* Exercise details: Can the data below be echoed back word for word?

-- Start --

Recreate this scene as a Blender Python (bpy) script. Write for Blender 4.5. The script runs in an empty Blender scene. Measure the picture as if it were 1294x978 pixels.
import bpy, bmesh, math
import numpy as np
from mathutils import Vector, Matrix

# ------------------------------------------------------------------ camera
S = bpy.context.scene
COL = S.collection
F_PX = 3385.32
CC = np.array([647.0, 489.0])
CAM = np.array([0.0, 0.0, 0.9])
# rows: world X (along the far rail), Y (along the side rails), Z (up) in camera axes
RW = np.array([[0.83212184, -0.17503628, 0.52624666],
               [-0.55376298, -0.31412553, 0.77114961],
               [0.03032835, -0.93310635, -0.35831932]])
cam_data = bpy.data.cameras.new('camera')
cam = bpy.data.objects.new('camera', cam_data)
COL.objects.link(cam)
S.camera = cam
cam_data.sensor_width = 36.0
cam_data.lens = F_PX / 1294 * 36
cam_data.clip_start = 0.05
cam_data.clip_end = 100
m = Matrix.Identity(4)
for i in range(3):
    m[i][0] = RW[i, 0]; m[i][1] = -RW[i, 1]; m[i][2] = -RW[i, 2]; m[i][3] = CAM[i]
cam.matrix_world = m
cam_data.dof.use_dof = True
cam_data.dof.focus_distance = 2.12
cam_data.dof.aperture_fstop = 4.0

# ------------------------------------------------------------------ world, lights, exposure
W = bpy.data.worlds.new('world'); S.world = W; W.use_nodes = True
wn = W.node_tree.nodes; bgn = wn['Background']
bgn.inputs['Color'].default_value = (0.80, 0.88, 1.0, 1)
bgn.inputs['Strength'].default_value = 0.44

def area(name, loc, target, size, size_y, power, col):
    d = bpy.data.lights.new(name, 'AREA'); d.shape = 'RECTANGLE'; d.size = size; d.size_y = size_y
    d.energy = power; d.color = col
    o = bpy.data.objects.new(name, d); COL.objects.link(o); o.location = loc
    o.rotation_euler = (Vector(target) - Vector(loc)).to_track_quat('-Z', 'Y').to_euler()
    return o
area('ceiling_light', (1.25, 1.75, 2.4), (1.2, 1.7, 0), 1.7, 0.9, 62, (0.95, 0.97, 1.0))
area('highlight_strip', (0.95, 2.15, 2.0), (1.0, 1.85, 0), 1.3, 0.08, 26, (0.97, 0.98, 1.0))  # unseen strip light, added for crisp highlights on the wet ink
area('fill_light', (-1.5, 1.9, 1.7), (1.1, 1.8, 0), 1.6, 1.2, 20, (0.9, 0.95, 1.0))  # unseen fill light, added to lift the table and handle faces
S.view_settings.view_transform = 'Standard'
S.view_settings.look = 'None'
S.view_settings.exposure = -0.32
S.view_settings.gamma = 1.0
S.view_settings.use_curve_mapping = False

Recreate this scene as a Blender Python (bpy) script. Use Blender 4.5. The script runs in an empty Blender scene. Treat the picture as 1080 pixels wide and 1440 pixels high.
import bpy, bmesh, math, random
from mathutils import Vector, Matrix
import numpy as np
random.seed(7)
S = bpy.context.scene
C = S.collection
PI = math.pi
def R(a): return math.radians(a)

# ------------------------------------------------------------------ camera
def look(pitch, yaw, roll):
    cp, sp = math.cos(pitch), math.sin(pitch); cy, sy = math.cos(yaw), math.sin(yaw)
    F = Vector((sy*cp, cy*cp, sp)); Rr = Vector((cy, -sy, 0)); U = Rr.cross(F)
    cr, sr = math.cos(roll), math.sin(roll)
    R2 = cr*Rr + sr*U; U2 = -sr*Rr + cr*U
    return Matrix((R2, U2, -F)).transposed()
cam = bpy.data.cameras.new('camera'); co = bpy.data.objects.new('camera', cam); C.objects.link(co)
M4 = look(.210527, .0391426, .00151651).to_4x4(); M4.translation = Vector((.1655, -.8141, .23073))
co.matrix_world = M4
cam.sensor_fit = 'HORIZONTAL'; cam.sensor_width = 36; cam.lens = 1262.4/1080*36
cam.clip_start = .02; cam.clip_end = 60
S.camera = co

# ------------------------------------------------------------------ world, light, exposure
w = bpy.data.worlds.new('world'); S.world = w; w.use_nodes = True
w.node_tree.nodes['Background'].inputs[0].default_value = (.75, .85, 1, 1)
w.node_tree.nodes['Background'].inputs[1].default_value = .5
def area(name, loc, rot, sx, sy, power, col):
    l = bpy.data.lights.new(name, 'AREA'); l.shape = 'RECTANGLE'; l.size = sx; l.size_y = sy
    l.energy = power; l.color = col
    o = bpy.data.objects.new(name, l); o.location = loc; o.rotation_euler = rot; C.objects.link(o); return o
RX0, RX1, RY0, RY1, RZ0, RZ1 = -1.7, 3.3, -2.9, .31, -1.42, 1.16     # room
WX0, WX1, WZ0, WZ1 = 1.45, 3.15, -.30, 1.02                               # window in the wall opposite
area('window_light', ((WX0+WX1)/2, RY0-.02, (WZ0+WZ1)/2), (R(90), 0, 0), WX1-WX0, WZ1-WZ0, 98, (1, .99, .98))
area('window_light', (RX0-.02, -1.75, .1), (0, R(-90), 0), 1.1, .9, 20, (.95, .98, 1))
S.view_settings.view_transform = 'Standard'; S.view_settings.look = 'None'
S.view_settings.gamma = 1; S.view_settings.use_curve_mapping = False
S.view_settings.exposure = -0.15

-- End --

* Correct result:
Recreate this scene as a Blender Python (bpy) script. Write for Blender 4.5. The script runs in an empty Blender scene. Measure the picture as if it were 1294x978 pixels.
import bpy, bmesh, math
import numpy as np
from mathutils import Vector, Matrix

# ------------------------------------------------------------------ camera
S = bpy.context.scene
COL = S.collection
F_PX = 3385.32
CC = np.array([647.0, 489.0])
CAM = np.array([0.0, 0.0, 0.9])
# rows: world X (along the far rail), Y (along the side rails), Z (up) in camera axes
RW = np.array([[0.83212184, -0.17503628, 0.52624666],
               [-0.55376298, -0.31412553, 0.77114961],
               [0.03032835, -0.93310635, -0.35831932]])
cam_data = bpy.data.cameras.new('camera')
cam = bpy.data.objects.new('camera', cam_data)
COL.objects.link(cam)
S.camera = cam
cam_data.sensor_width = 36.0
cam_data.lens = F_PX / 1294 * 36
cam_data.clip_start = 0.05
cam_data.clip_end = 100
m = Matrix.Identity(4)
for i in range(3):
    m[i][0] = RW[i, 0]; m[i][1] = -RW[i, 1]; m[i][2] = -RW[i, 2]; m[i][3] = CAM[i]
cam.matrix_world = m
cam_data.dof.use_dof = True
cam_data.dof.focus_distance = 2.12
cam_data.dof.aperture_fstop = 4.0

# ------------------------------------------------------------------ world, lights, exposure
W = bpy.data.worlds.new('world'); S.world = W; W.use_nodes = True
wn = W.node_tree.nodes; bgn = wn['Background']
bgn.inputs['Color'].default_value = (0.80, 0.88, 1.0, 1)
bgn.inputs['Strength'].default_value = 0.44

def area(name, loc, target, size, size_y, power, col):
    d = bpy.data.lights.new(name, 'AREA'); d.shape = 'RECTANGLE'; d.size = size; d.size_y = size_y
    d.energy = power; d.color = col
    o = bpy.data.objects.new(name, d); COL.objects.link(o); o.location = loc
    o.rotation_euler = (Vector(target) - Vector(loc)).to_track_quat('-Z', 'Y').to_euler()
    return o
area('ceiling_light', (1.25, 1.75, 2.4), (1.2, 1.7, 0), 1.7, 0.9, 62, (0.95, 0.97, 1.0))
area('highlight_strip', (0.95, 2.15, 2.0), (1.0, 1.85, 0), 1.3, 0.08, 26, (0.97, 0.98, 1.0))  # unseen strip light, added for crisp highlights on the wet ink
area('fill_light', (-1.5, 1.9, 1.7), (1.1, 1.8, 0), 1.6, 1.2, 20, (0.9, 0.95, 1.0))  # unseen fill light, added to lift the table and handle faces
S.view_settings.view_transform = 'Standard'
S.view_settings.look = 'None'
S.view_settings.exposure = -0.32
S.view_settings.gamma = 1.0
S.view_settings.use_curve_mapping = False

Recreate this scene as a Blender Python (bpy) script. Use Blender 4.5. The script runs in an empty Blender scene. Treat the picture as 1080 pixels wide and 1440 pixels high.
import bpy, bmesh, math, random
from mathutils import Vector, Matrix
import numpy as np
random.seed(7)
S = bpy.context.scene
C = S.collection
PI = math.pi
def R(a): return math.radians(a)

# ------------------------------------------------------------------ camera
def look(pitch, yaw, roll):
    cp, sp = math.cos(pitch), math.sin(pitch); cy, sy = math.cos(yaw), math.sin(yaw)
    F = Vector((sy*cp, cy*cp, sp)); Rr = Vector((cy, -sy, 0)); U = Rr.cross(F)
    cr, sr = math.cos(roll), math.sin(roll)
    R2 = cr*Rr + sr*U; U2 = -sr*Rr + cr*U
    return Matrix((R2, U2, -F)).transposed()
cam = bpy.data.cameras.new('camera'); co = bpy.data.objects.new('camera', cam); C.objects.link(co)
M4 = look(.210527, .0391426, .00151651).to_4x4(); M4.translation = Vector((.1655, -.8141, .23073))
co.matrix_world = M4
cam.sensor_fit = 'HORIZONTAL'; cam.sensor_width = 36; cam.lens = 1262.4/1080*36
cam.clip_start = .02; cam.clip_end = 60
S.camera = co

# ------------------------------------------------------------------ world, light, exposure
w = bpy.data.worlds.new('world'); S.world = w; w.use_nodes = True
w.node_tree.nodes['Background'].inputs[0].default_value = (.75, .85, 1, 1)
w.node_tree.nodes['Background'].inputs[1].default_value = .5
def area(name, loc, rot, sx, sy, power, col):
    l = bpy.data.lights.new(name, 'AREA'); l.shape = 'RECTANGLE'; l.size = sx; l.size_y = sy
    l.energy = power; l.color = col
    o = bpy.data.objects.new(name, l); o.location = loc; o.rotation_euler = rot; C.objects.link(o); return o
RX0, RX1, RY0, RY1, RZ0, RZ1 = -1.7, 3.3, -2.9, .31, -1.42, 1.16     # room
WX0, WX1, WZ0, WZ1 = 1.45, 3.15, -.30, 1.02                               # window in the wall opposite
area('window_light', ((WX0+WX1)/2, RY0-.02, (WZ0+WZ1)/2), (R(90), 0, 0), WX1-WX0, WZ1-WZ0, 98, (1, .99, .98))
area('window_light', (RX0-.02, -1.75, .1), (0, R(-90), 0), 1.1, .9, 20, (.95, .98, 1))
S.view_settings.view_transform = 'Standard'; S.view_settings.look = 'None'
S.view_settings.gamma = 1; S.view_settings.use_curve_mapping = False
S.view_settings.exposure = -0.15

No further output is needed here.